Bedingung für die ausreichende Sicherheit war die kraftschlüssige Verbindung der nur 2 cm breiten Fugen zwischen den Gebäudetrakten. Denn die Stockwerke sind teilweise auf ungleicher Höhe. Eine Decke hätte bis anhin beispielsweise an eine Rahmenstütze stossen können, und durch den Anprall hätten die Stützen knicken und einen Kollaps verursachen können. Die kraftschlüssige Verbindung wurde im Rahmen der Umbaumassnahmen umgesetzt. Alle drei Kuben wirken nun zusammen und schwingen – wie im Gesamtmodell modelliert – nicht mehr unabhängig voneinander.

In Teilbereichen des Gebäudes zeigt die Analyse eine ungenügende Sicherheit von ca. r = 0.50. Die problematischen Zonen wie die gelenkig ausgebildeten Rahmen und der ungenügend gehaltene Aktsaal im fünften Obergeschoss wurden mit eingebohrten Ge­windestangen ertüchtigt, womit für das Gesamttragwerk nun eine ausreichende Sicherheit von r > 1.0 vorliegt.
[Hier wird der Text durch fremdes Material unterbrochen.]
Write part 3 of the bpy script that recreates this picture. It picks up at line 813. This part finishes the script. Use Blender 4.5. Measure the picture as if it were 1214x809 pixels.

Alle anderen Eingriffe, wie neue Leitungen durch bestehende Unterzüge, wurden in Abstimmung aller Fachplaner einzeln besprochen und punktuell so platziert, dass sie das Tragwerk nicht zusätzlich schwächen.

Mehr Planung gleich weniger Massnahmen

Dank der Analyse mittels des verformungsbasierten Verfahrens konnten die Ingenieure einen ausreichenden Erfüllungsfaktor nachweisen. So konnte das Mass an baulichen Eingriffen stark reduziert und dennoch die Anforderungen der aktuellen Normen erfüllt werden. «Eine vertiefte Analyse ist auch bei anderen bestehenden Bauwerken sinnvoll», bemerkt Hugo Bachmann, «hier waren die Konsequenzen allerdings beachtlich.» Der finanzielle Aufwand für die baulichen Massnahmen, die hier umgesetzt wurden, war gemäss Martin Deuring schliesslich kleiner als der planerische Mehraufwand. Dieser Mehraufwand verhinderte aber radikale Baumassnahmen, die teuer gewesen wären und das Denkmal mit seinem Charakter zerstört hätten. Die kreative Leistung vorab reduzierte den baulichen Aufwand danach – ohne statische, gestalterische oder allzu grosse denkmalpflegerische Abstriche machen zu müssen.


Anmerkung:
[01] Zu diesem Thema siehe auch: «Damit Denkmäler nicht zu Mahnmälern werden», TEC21 14–15/2017.